■ DATA SEGMENT

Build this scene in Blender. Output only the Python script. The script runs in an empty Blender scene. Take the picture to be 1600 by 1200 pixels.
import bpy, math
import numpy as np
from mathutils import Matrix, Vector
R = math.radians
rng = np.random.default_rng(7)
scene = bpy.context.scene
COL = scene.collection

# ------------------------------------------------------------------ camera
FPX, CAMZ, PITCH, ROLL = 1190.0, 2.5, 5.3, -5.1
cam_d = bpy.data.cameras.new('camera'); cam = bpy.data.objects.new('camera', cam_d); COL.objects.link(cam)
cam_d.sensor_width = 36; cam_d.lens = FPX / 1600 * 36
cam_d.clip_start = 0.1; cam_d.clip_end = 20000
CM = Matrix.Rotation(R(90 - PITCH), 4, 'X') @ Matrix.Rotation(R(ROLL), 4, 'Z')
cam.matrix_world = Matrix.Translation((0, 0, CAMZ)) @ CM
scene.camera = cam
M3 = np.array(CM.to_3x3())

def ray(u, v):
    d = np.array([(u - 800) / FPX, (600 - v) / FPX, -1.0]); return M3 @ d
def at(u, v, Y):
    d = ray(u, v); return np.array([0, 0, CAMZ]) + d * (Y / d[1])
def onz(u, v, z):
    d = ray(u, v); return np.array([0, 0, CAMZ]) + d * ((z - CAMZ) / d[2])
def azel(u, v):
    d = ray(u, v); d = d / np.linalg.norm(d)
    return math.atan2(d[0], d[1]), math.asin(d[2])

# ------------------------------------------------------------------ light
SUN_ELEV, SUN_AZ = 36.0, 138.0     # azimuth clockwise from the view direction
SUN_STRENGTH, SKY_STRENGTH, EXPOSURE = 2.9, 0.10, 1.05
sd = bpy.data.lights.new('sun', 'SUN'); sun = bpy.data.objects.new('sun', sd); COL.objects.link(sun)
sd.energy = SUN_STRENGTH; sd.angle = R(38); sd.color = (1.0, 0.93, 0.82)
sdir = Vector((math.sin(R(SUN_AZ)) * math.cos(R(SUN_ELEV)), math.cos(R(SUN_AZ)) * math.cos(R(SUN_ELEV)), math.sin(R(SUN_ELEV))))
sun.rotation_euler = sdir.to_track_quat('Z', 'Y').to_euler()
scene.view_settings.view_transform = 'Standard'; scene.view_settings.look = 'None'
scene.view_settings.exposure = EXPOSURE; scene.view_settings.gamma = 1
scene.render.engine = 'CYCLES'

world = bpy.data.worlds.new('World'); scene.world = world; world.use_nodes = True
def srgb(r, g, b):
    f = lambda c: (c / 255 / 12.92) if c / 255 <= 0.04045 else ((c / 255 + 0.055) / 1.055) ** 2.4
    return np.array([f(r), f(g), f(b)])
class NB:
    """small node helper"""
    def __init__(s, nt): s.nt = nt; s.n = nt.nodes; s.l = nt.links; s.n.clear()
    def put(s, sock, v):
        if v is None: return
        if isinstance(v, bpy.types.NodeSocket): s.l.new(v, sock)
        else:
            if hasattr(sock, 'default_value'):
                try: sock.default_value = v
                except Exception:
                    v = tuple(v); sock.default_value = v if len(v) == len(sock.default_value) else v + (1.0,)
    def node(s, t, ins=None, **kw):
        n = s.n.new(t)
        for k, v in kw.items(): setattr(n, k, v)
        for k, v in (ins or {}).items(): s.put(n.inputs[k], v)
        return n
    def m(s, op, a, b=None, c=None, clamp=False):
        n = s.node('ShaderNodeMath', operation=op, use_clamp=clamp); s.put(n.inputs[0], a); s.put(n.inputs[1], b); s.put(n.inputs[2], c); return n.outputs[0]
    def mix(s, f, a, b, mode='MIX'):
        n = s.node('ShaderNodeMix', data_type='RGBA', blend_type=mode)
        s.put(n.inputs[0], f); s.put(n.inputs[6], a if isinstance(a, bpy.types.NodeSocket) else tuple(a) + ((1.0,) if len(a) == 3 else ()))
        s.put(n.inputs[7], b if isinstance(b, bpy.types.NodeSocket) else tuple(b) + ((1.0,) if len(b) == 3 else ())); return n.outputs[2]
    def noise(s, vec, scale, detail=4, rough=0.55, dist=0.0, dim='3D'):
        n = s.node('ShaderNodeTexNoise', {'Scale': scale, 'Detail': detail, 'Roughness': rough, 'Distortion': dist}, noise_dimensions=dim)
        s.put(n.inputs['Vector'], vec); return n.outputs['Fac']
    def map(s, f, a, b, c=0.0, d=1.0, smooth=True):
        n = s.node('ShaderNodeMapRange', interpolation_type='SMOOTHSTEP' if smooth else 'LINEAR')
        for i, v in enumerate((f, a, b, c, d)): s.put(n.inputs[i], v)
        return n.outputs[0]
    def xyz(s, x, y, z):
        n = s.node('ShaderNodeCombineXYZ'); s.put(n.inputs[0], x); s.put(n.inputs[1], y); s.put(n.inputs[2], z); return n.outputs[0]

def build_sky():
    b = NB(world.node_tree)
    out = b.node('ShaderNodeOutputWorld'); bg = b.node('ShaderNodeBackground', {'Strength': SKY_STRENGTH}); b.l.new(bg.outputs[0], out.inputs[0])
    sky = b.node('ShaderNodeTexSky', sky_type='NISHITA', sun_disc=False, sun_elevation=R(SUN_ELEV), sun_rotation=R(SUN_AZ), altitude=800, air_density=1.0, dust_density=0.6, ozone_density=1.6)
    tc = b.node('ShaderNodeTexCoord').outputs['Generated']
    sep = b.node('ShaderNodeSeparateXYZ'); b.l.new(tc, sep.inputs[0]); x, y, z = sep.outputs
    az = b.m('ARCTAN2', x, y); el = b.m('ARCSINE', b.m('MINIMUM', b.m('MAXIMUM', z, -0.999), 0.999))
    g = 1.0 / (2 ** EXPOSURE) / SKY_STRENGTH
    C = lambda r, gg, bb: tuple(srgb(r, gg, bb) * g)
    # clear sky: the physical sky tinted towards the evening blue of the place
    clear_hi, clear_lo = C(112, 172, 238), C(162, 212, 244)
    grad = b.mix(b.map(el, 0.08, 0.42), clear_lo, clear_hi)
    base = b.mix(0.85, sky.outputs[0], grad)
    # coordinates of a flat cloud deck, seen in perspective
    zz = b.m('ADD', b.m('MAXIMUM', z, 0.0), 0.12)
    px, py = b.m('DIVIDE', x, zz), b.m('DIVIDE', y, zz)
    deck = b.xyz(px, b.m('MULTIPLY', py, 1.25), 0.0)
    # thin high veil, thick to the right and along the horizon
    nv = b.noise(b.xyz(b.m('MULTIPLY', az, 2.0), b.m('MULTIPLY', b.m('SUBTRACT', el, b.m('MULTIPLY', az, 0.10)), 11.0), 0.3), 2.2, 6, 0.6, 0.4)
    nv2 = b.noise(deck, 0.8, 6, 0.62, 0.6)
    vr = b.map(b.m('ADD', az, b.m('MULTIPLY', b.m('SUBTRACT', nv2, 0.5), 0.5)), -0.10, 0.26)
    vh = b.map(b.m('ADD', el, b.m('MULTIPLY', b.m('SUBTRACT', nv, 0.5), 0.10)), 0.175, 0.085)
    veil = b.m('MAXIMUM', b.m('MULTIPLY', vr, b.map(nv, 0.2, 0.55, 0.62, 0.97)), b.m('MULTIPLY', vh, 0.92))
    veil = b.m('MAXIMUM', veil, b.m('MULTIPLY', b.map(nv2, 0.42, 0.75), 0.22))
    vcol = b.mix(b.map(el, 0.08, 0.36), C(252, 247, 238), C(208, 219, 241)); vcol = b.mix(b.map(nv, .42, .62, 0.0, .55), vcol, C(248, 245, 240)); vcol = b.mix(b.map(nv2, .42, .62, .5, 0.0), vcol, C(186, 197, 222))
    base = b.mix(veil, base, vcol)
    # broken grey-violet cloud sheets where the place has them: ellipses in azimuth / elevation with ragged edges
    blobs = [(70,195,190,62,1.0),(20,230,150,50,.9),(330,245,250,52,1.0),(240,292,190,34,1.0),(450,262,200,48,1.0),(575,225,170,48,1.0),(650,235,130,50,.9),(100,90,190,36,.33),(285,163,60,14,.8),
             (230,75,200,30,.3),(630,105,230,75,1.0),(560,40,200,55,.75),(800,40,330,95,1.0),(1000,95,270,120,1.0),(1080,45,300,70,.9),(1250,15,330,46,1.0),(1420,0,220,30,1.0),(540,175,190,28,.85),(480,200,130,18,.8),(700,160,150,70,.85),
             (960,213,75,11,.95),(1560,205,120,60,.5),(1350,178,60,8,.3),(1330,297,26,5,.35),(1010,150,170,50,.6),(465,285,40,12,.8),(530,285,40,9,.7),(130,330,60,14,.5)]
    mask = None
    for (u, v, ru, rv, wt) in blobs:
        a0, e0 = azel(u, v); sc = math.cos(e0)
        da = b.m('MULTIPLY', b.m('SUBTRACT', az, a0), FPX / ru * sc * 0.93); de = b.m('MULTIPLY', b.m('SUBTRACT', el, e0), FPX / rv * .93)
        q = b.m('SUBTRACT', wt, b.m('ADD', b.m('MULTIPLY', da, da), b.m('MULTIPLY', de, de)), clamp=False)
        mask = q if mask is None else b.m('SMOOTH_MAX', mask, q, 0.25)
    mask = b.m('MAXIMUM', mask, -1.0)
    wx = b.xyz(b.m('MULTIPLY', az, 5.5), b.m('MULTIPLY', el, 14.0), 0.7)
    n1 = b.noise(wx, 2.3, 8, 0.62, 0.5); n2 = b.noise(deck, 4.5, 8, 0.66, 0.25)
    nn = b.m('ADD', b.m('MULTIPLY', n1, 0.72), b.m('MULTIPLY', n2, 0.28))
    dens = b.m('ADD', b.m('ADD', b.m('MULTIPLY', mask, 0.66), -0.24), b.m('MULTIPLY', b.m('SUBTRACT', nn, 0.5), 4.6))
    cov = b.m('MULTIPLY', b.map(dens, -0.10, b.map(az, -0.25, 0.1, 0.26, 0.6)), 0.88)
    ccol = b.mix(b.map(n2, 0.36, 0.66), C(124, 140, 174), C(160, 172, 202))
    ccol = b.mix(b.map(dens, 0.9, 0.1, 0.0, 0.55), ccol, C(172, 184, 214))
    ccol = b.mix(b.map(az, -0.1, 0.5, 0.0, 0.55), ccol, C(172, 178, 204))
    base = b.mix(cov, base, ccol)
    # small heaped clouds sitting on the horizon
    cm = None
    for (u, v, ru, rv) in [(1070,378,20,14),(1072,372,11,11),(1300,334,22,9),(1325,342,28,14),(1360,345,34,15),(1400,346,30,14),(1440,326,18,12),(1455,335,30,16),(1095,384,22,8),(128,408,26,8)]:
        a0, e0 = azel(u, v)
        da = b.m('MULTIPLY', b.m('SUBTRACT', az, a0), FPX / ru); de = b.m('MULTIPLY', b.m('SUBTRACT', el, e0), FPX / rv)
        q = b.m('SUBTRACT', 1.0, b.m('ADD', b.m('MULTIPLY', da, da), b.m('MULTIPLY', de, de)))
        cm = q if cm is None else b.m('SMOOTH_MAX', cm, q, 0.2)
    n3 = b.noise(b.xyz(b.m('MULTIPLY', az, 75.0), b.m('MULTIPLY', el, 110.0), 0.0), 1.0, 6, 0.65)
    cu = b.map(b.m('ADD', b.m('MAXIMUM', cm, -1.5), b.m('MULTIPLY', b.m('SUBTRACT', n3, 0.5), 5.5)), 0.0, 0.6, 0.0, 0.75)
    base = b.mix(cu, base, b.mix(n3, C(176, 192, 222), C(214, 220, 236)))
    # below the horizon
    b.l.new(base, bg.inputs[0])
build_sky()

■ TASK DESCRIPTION
Write out exactly the lines from the start of the material through the line with "COL = scene.collection". No other output is expected.

■ WRITTEN RESPONSE
Build this scene in Blender. Output only the Python script. The script runs in an empty Blender scene. Take the picture to be 1600 by 1200 pixels.
import bpy, math
import numpy as np
from mathutils import Matrix, Vector
R = math.radians
rng = np.random.default_rng(7)
scene = bpy.context.scene
COL = scene.collection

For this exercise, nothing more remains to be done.